Mercurial for Windows users

Introduction

This is a quick guide to using the Mercurial source control application on a Windows host as a single user.

Setup

Python

If necessary, install Python 2.x

Mercurial

  1. Download and install Mercurial
  2. Create %USERPROFILE%\mercurial.ini, and set the username Mercurial will use for commits:

    [ui]
    username = John Doe <john@example.com>

TortoiseHG

  1. Download and install the TortoiseHG GUI application
  2. Start the Hg Workbench, through either the Start menu or by right-clicking on the desktop
  3. Check that Tortoise could read your username from the mercurial.ini: File > Settings > Commit
  4. If you'd like to specify your favorite differ, still in the Settings dialog, click on the TortoiseHg item on the left. Tortoise comes with Kdiff3

Usage

"Many SVN/CVS users expect to host related projects together in one repository. This is really not what Mercurial was made for, so you should try a different way of working. In particular, this means that you cannot check out only one directory of a repository."
https://www.mercurial-scm.org/wiki/UnderstandingMercurial

Through TortoiseHG

To create a new repository: File > New Repository… . Alternatively, you can use any Windows Explorer application, right-click in a directory, and choose TortoiseHg > Create Repository Here. The Workbench is updated accordingly

Back in the workbench, to add files to the new repository, check them, right-click > Add

To tell Tortoise to ignore such and such files, check them all, right-click, and choose Ignore

Edit the .hgignore file to tell Tortoise to ignore files with those extensions

To commit, click on the Commit button on the right.

After editing a file, hit the F5 key so update Tortoise.

To search the repository: View > Search > All History

Through the CLI

To check that Mercurial is correctly installed, run "hg" anywhere.

To create a new repository, cd to where the files are located, and run "hg init". Notice the new \.hg sub-directory.
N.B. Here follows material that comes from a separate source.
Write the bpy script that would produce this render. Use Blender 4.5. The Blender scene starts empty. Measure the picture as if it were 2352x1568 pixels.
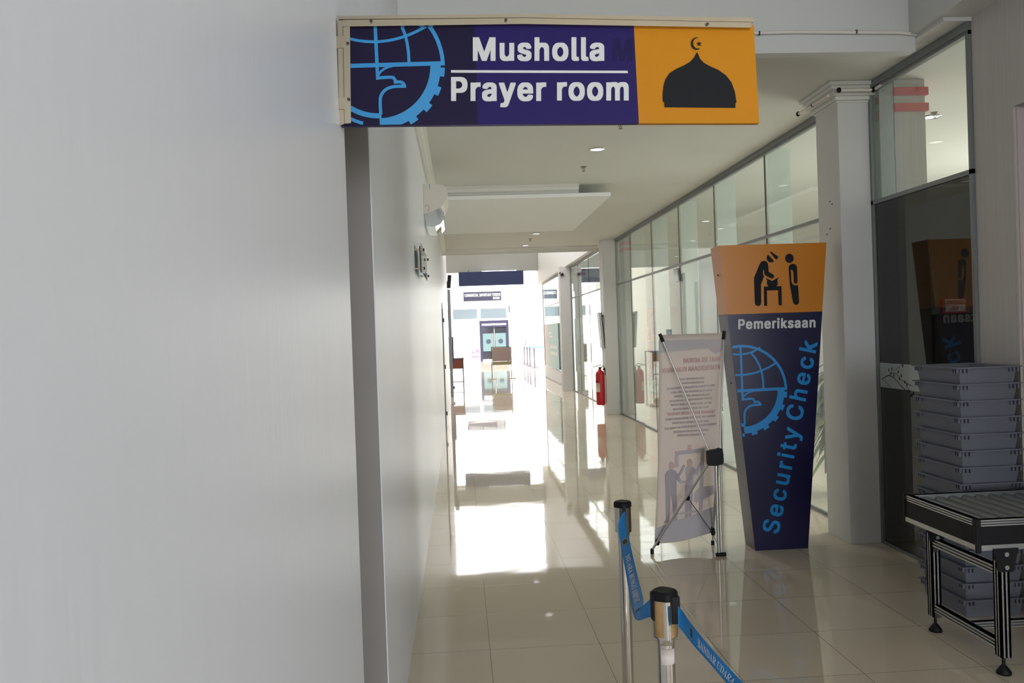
import bpy, math, random
from mathutils import Vector, Matrix
random.seed(7)
SC = bpy.context.scene
COL = SC.collection

# ------------------------------------------------------------------ camera
FPX, CAM_Z = 1995.0, 1.715
_y = Vector(((1057 - 1176) / FPX, (768 - 784) / FPX, 1.0)).normalized()      # corridor direction in lens axes (right, down, forward)
_d = Vector((0.035, 1.0, 0.0)); _d = (_d - _d.dot(_y) * _y).normalized()     # straight down
_x = _d.cross(_y)
CAM_RIGHT = Vector((_x[0], _y[0], -_d[0])); CAM_DOWN = Vector((_x[1], _y[1], -_d[1])); CAM_FWD = Vector((_x[2], _y[2], -_d[2]))
cam_data = bpy.data.cameras.new('camera'); cam_data.sensor_fit = 'HORIZONTAL'; cam_data.sensor_width = 36.0
cam_data.lens = FPX / 2352 * 36.0; cam_data.clip_start = 0.05; cam_data.clip_end = 300
cam = bpy.data.objects.new('camera', cam_data); COL.objects.link(cam)
_m = Matrix((( CAM_RIGHT[0], -CAM_DOWN[0], -CAM_FWD[0], 0.0), (CAM_RIGHT[1], -CAM_DOWN[1], -CAM_FWD[1], 0.0),
             (CAM_RIGHT[2], -CAM_DOWN[2], -CAM_FWD[2], CAM_Z), (0, 0, 0, 1)))
cam.matrix_world = _m
SC.camera = cam

def ray(px, py):
    return CAM_RIGHT * ((px - 1176) / FPX) + CAM_DOWN * ((py - 784) / FPX) + CAM_FWD
def at(px, py, Y):
    """the point of the upright plane at depth Y seen at a pixel of the photograph"""
    v = ray(px, py); return Vector((0, 0, CAM_Z)) + v * (Y / v[1])
def on_plane(px, py, p0, n):
    v = ray(px, py); c = Vector((0, 0, CAM_Z)); return c + v * ((p0 - c).dot(n) / v.dot(n))

# ------------------------------------------------------------------ daylight and exposure
SC.view_settings.view_transform = 'Standard'; SC.view_settings.look = 'None'
SC.view_settings.exposure = 0.0; SC.view_settings.gamma = 1.0; SC.view_settings.use_curve_mapping = False
SC.cycles.max_bounces = 9; SC.cycles.transparent_max_bounces = 24
world = bpy.data.worlds.new('daylight'); SC.world = world; world.use_nodes = True
bg = world.node_tree.nodes['Background']; bg.inputs[0].default_value = (0.93, 0.96, 1.0, 1); bg.inputs[1].default_value = 3.5
def sun(name, direction, strength, angle):
    d = bpy.data.lights.new(name, 'SUN'); d.energy = strength; d.angle = angle; d.color = (1.0, 0.97, 0.93)
    o = bpy.data.objects.new(name, d); COL.objects.link(o)
    o.rotation_euler = Vector(direction).to_track_quat('-Z', 'Y').to_euler(); o.location = (0, 20, 30)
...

To tell Mercurial to ignore somes files, create a .hignore file at the root of this directory, and add extensions:

syntax: glob
*.orig
*.rej
*~
*.o
tests/*.err
 
syntax: regexp
.*\#.*\#$

To add files, run "hg add".

To commit changes to the repository, run "hg commit" (or "hg com", for short). To type a comment, you can either type "hg com -m "My comment") or let hg launch a text editor.

To see the list of changes, run "hg log".
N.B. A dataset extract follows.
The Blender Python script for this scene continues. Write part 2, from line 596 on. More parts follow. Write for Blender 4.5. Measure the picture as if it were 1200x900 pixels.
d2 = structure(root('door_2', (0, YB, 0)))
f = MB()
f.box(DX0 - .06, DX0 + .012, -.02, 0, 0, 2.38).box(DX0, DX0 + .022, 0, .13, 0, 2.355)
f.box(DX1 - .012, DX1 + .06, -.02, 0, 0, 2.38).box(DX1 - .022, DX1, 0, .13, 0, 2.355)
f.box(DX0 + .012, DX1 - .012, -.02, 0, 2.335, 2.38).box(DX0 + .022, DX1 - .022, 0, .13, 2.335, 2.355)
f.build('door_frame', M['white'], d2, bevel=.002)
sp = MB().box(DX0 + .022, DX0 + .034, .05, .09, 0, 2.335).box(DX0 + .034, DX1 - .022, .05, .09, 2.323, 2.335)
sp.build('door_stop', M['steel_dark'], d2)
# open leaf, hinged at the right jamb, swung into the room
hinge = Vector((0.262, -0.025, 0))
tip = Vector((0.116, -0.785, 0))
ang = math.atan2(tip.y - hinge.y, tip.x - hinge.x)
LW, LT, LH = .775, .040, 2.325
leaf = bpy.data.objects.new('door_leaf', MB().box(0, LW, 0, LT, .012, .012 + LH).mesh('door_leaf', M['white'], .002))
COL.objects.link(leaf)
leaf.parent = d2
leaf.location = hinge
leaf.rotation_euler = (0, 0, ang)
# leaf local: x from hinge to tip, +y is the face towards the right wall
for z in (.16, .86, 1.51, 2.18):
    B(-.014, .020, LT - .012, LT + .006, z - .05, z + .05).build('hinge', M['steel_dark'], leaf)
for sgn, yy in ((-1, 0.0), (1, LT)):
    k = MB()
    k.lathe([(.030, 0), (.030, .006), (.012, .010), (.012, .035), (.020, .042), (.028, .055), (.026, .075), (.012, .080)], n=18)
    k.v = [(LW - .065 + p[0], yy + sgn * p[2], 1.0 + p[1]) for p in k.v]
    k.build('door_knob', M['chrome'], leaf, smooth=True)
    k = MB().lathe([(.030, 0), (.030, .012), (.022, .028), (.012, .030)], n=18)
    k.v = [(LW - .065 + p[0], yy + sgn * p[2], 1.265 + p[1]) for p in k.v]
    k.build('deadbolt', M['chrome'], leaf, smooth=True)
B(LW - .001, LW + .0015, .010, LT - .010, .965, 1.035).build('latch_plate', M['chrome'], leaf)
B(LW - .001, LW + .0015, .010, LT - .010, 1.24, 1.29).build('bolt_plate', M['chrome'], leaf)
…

To see what changes you made to the live files up to this point, run "hg status" (or "hg st")

To see what changes you made to a live file since the last commit, run "hg diff myfile.txt"

To tell Mercurial to ignore a file from now on, run "hg remove myfile.txt": This will obviously preserve all the revisions up to this point.

To cancel the changes you made to the live files in the workdirectory and tell Mercurial to check out the latest revisions from the repository, run "hg revert -all", or "hg revert myfile.txt".

To see what the latest revision of a file looks like, run "hg cat myfile.txt". To see what it looked like in a given revision, run "hg car -r0 myfile.txt", where "r" is the revision number as shown by "hg status"; If the file is too long, you can tell Mercurial to only show the changes through "hg diff -r 0:1 myfile.txt".

To check out the latest revision and forget the changes you made to the live files, run "hg update" (or "hg up"); To go back to a given revision, run "hg up -r 123".

To see the checked out revisions, run "hg parents".

Backup

With the repository closed, use your favorite backup tool to backup the directory where the files live, including the \.hg sub-directory.

Q&A

hg revert vs. hg rollback?

How to get Tortoise/CLI to create an .hgignore with default settings?